Irrelevant. Progressives wanted body cams due to their belief in widespread racism in policing, which wasn't really happening either, the correct response was still to let them have exactly what they asked for. Same principle applies here.

As above, you avoid engaging with the idea that people think Republican laws are actively intended to harm Democratic voter turnout.

Upsides of police cameras:

  • Can prove or disprove if a civilian was resisting arrest

  • Can prove or disprove accusations of police brutality

The downside of police cameras:

  • Cost

  • Officers have to spend time using them

  • maintaining the footage.

Upsides of voter ID

  • Makes people feel the election is secure (but probably not really because they'll just make another unfounded accusation)

  • Stops people from wasting their time thinking they can steal an election where 160 million people voted by casting a single fraudulent vote LOL.

Downsides of voter ID

  • Some people will have to update their IDs or not be able to vote because we have to stop something from happening that nobody can even prove is happening more than a few times TOTAL.

  • Republicans may or may not pull some other bullshit to make it harder to vote.

Because we're talking about how to fix these vulnerabilities that we supposedly have (but nobody can prove we have).

To go with your example, I don't have to prove someone entered through an open door, to make the argument that an open door to be a vulnerability.

If people are getting into your house somehow, why are you talking about bolting your second story windows shut if you leave your door unlocked? You're technically making your house more secure, but that's not the problem.

Checking for ID is locking your front door.

Second of all, "security" isn't inherently worth it. A grocery store could require keys to get into the "employee only" section, but if no customers are walking in then it's not just "well it's more secure" it's "I spent time adding locks and now my employees constantly have to lock and unlock it just to solve a non-problem."

Depending on what you have inside the "employee only" section, putting locks on it is absolutely worth the time, even if no one tried to enter there yet, and your approach is insane.

Literally every crime has a chance to fuck up.
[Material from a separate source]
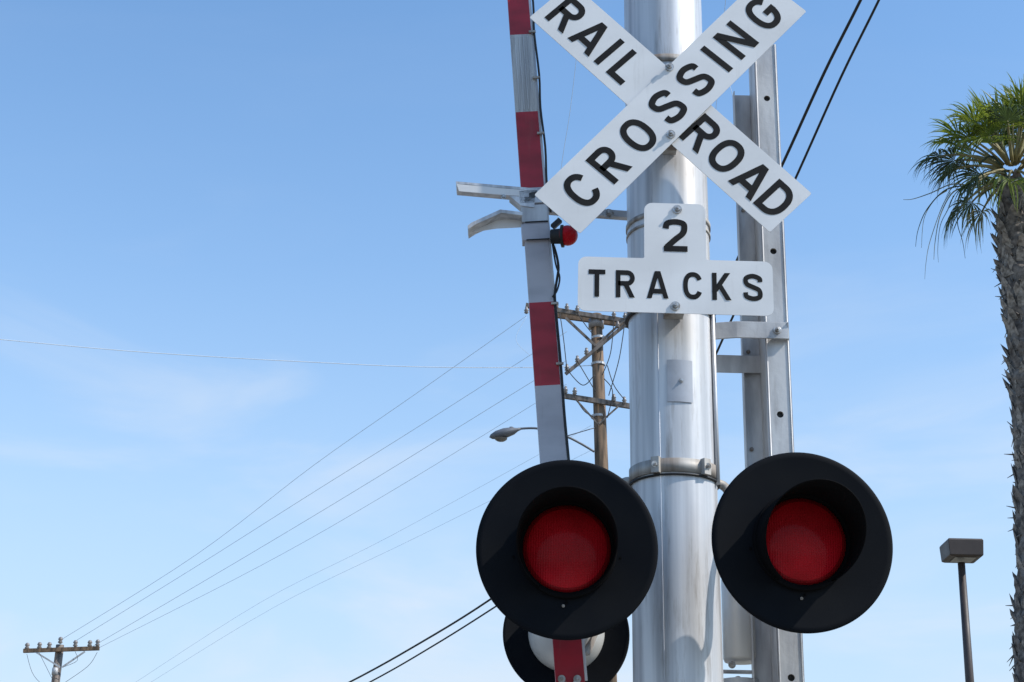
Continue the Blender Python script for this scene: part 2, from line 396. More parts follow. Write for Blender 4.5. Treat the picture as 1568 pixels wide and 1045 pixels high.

Ok, but if you don't know what that chance is, you can't tell me whether the low number of detected crimes is due to there not being many crimes, or of a piss poor detection rate.

And here you do the thing where you neglect to clip the part that answers that.

Because it doesn't answer it. The whole point of adding extra conditions to prevent the issues you're worrying about.

Also, if you just won't agree to it, even if your conditions are met, than the whole "Dems say they will agree if voter ID is free and can be gotten conveniently for people who have limited time/transportation." was just a straight up lie.

As above, you avoid engaging with the idea that people think Republican laws are actively intended to harm Democratic voter turnout.

I'm not avoiding it, I'm telling you it's not relevant. It was specifically made irrelevant by the "if voter ID is free and can be gotten conveniently for people who have limited time/transportation".

Upsides of voter ID

Downsides of voter ID

Those are literally the same dynamics as the police cams. Your downsides boil down to cost, and the upsides of body cams, and all the "Republicans will just make up something else" is literally what happened with the Democrats and body cams.

Checking for ID is locking your front door.

It isn't though. To steal any major election, you would need at minimum thousands of votes in multiple locations, significantly more if you do not live in one of the relatively few parts of our massive country that are very close. If you think that the election isn't secure, the question to be asking isn't "how would someone commit fraud?" it's "how would someone commit fraud thousands of times?" In the same way that if you think your store is having large amounts of money stolen, you don't start by checking the pennies in the cash register.

Depending on what you have inside the "employee only" section, putting locks on it is absolutely worth the time, even if no one tried to enter there yet, and your approach is insane.

And yet the stock area at my grocery door completely lacks that, because employees are coming and going through there all the time. There's nothing stopping me from entering it, but it'd be a stupid idea because I'd have to do this crime in front of other people. Also they probably have cameras, a form of security that does not slow people from their day-to-day tasks.

Ok, but if you don't know what that chance is, you can't tell me whether the low number of detected crimes is due to there not being many crimes, or of a piss poor detection rate.

Again, to determine whether the detection rate is piss poor or not depends on the scenario we're preventing, and you still won't tell me what scenario you think we're preventing. And even a piss poor detection rate should turn up more than 34 examples, unless the real number is very small.

Because it doesn't answer it. The whole point of adding extra conditions to prevent the issues you're worrying about.

Because the fun thing about politics is the large amount of room you have to be sneaky about things. Like how the DMCA allows you to make personal backups of software you've bought, but it's illegal to break the copyright protection preventing you from performing the copy. The concern is that Republicans simply renege or sabotage their own compromise. For instance, by having DMVs closed or moved further away in poorer areas.

Motive here does matter, because if you think the other party is trying to screw you over, you have to sit there and wonder what loopholes aren't discussed at all but you technically didn't forbid. The easy way is simply to not negotiate. I think that the Democratic voter is looking at it on the surface level "If voter ID is free then my concern is addressed" but Democratic lawmakers are looking at it from the perspective of how to prevent any games before they're allowed to start. If Republicans would actually commit to "voter ID is free," I'd be fine with it as well but I don't think they will.

Those are literally the same dynamics as the police cams. Your downsides boil down to cost, and the upsides of body cams, and all the "Republicans will just make up something else" is literally what happened with the Democrats and body cams.

Have Democrats? I remember Dean posted an article a month ago, but I don't think it really amounted to much. I think helping the police avoid false accusations was a pretty good upside as well.